In-Depth

Careers: Windows 7 Skills Shortage Looming?

IT pros with Windows 7 skills are -- or soon will be -- a hot commodity.

Microsoft Corp.'s Windows 7 operating system is popular with enterprise customers, but soon they'll be under the gun, reports market-watcher Gartner Inc.

The Redmond firm plans to stop supporting its Windows XP operating system in 2014. The upshot is that Windows 7 migration schedules have been severely compressed. According to Gartner's tally, in fact, enterprises will phase in as many as a quarter of a billion new Windows 7 installations over the next four years.

As a result, Gartner projects, demand for IT pros with Windows 7 migration skills will go through the roof.

"We estimate that large and midsize organizations worldwide will migrate approximately 250 million PCs to Windows 7, during the migration timeline, so it makes sense for organizations that plan to leverage external services to line up service providers early," said Gartner vice president Charles Smulders, in a statement.

He recommends enterprises "begin talks with suppliers now about putting in place contracts that can deliver flexible levels of resources at a fixed rate over the migration period."

Most shops skipped Windows XP's successor, Windows Vista, planning instead to wait for Windows 7. Although Windows 7 shipped late last year, IT organizations usually don't deploy untested (or unvalidated) operating environments. (In the case of Microsoft operating systems, Gartner and other industry watchers usually caution shops to wait for the first service pack release before deploying.)

Microsoft is currently prepping Service Pack 1 (SP1) for Windows 7. Once it ships, IT organizations will likely ramp up their migration efforts, but SP1 by itself won't precipitate a migration free-for-all. In most cases, organizations prefer to phase in new operating systems as part of a scheduled hardware refresh: if a system running Windows XP gets decommissioned, it's replaced with a new PC running Windows 7.

The rub is the timeline: in many cases, shops were still buying new hardware preloaded with Windows XP less than 12 months ago.

True, many lame-duck systems came with free (or deeply-discounted) upgrade paths to Windows 7. However, an in-place upgrade on top of existing hardware is objectively more expensive than a phased-in upgrade via new hardware.

In a 10,000-PC environment, for example, Gartner puts the cost of phasing in new systems pre-loaded with Windows 7 at between $1,200 and $2,000 each. To perform an in-place upgrade in the same environment would be considerably more costly -- between $1,274 and $2,069, according to Gartner.

More to the point, notes Smulders, no large shop is going to approve a complete rip-and-replace of its desktop computing infrastructure. Instead, it will plan to phase in new hardware (and a new client operating system) over a scheduled period; in most cases, that's 4 to 5 years.

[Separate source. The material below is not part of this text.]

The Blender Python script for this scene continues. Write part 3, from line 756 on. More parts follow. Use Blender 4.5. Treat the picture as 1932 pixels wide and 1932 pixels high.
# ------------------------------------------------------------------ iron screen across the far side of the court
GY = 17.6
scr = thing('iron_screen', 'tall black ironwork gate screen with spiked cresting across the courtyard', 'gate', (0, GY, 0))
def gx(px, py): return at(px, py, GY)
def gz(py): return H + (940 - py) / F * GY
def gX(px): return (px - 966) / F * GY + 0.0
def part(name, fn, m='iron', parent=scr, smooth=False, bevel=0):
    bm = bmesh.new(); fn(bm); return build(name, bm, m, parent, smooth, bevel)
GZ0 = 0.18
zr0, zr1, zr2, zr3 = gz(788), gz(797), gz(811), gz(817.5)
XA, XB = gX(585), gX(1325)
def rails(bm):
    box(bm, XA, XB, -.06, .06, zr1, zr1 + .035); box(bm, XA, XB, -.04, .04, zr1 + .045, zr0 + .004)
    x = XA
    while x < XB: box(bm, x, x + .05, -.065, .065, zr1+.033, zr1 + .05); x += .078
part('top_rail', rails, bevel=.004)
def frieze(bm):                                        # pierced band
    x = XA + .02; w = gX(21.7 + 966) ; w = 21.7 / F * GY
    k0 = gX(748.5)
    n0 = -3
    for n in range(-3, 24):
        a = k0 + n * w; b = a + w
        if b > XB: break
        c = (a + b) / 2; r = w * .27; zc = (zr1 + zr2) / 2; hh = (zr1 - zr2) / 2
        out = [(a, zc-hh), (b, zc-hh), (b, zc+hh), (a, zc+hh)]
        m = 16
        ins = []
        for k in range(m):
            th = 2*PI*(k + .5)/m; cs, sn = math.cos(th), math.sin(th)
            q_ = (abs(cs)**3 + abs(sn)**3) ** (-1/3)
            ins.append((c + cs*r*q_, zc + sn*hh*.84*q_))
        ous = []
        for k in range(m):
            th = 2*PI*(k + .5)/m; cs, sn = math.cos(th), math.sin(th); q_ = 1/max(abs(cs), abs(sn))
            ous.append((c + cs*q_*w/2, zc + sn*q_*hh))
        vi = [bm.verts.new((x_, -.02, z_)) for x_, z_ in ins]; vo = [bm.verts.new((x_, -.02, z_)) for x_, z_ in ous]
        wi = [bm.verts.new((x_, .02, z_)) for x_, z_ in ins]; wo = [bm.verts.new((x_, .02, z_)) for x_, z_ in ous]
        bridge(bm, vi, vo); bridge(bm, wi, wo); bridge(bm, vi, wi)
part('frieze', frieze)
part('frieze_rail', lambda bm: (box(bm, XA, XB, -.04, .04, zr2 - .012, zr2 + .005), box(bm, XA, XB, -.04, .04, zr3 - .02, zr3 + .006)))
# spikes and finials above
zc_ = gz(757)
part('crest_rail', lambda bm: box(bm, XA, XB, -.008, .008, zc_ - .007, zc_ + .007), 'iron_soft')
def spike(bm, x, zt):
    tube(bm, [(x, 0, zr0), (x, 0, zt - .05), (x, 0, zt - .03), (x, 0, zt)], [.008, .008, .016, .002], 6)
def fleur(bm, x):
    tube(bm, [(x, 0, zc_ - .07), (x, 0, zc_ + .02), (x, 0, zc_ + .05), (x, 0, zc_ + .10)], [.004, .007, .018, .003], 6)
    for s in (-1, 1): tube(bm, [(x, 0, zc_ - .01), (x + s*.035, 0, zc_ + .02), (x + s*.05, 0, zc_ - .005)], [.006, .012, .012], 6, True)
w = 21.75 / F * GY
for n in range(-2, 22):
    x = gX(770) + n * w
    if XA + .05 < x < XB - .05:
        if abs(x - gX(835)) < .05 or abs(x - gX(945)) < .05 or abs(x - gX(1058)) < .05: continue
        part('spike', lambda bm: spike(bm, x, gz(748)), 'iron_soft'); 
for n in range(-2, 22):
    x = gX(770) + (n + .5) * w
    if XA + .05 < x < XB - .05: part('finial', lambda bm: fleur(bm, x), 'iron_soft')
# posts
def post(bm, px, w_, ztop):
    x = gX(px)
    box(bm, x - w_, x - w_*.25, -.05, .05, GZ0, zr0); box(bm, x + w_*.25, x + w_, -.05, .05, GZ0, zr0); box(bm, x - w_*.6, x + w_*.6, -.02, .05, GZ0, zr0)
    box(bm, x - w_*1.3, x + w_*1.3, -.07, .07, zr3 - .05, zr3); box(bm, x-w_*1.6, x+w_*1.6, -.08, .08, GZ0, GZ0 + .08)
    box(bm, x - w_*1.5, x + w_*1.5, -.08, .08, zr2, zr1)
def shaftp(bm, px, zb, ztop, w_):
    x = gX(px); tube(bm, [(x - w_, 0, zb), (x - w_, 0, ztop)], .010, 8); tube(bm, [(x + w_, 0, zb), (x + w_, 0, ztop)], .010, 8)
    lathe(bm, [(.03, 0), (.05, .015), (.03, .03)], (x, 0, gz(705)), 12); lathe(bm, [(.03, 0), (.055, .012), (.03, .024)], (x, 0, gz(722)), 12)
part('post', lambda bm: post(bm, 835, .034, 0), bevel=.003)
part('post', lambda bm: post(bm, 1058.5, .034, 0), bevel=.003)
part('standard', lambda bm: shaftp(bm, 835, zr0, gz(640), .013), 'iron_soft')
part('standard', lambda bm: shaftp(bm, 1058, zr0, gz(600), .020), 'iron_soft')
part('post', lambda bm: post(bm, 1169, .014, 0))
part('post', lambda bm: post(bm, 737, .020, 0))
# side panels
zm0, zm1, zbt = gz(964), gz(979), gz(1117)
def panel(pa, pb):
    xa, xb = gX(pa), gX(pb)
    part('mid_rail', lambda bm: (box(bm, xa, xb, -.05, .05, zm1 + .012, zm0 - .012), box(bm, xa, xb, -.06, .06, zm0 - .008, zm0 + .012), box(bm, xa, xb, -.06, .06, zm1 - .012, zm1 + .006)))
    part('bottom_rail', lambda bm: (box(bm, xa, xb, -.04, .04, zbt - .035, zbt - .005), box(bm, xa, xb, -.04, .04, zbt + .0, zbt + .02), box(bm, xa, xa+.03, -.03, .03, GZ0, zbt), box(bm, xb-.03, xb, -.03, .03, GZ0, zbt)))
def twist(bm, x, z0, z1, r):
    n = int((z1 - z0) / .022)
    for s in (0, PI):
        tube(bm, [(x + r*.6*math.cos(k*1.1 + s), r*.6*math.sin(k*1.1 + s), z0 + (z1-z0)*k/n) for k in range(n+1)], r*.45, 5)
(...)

With Microsoft planning to pull the plug on Windows XP in 2014, some shops won't be able to complete a full refresh cycle. "Corporate IT departments typically prefer to migrate PC operating systems … via hardware attrition, which means bringing in the new OS as they replace hardware through a normal refresh cycle," said Smulders.

"With most migrations not starting until the fourth quarter of 2010 at the earliest, and PC hardware replacement cycles typically running at four to five years, most organizations will not be able to migrate to Windows 7 through usual planned hardware refresh before support for Windows XP ends."

One thing is clear: the transition from Windows XP to Windows 7 will be a windfall for Microsoft, Intel, PC OEMs, and (of course) services firms.

"Whether replacing or upgrading PCs, it is clear that Windows 7 migration will have a noticeable impact on organizations' IT budgets," said Gartner research vice president Steve Kleynhans, in a prepared release. "Based on an accelerated upgrade, we expect that the proportion of the budget spent on PCs will need to increase between 20 percent as a best-case scenario and 60 percent at worst in 2011 and 2012.

"Assuming that PCs account for 15 percent of a typical IT budget, this means that this percentage will increase to 18 percent (best case) and 24 percent (worst case) which could have a profound effect on IT spending and on funding for associated projects during both those years."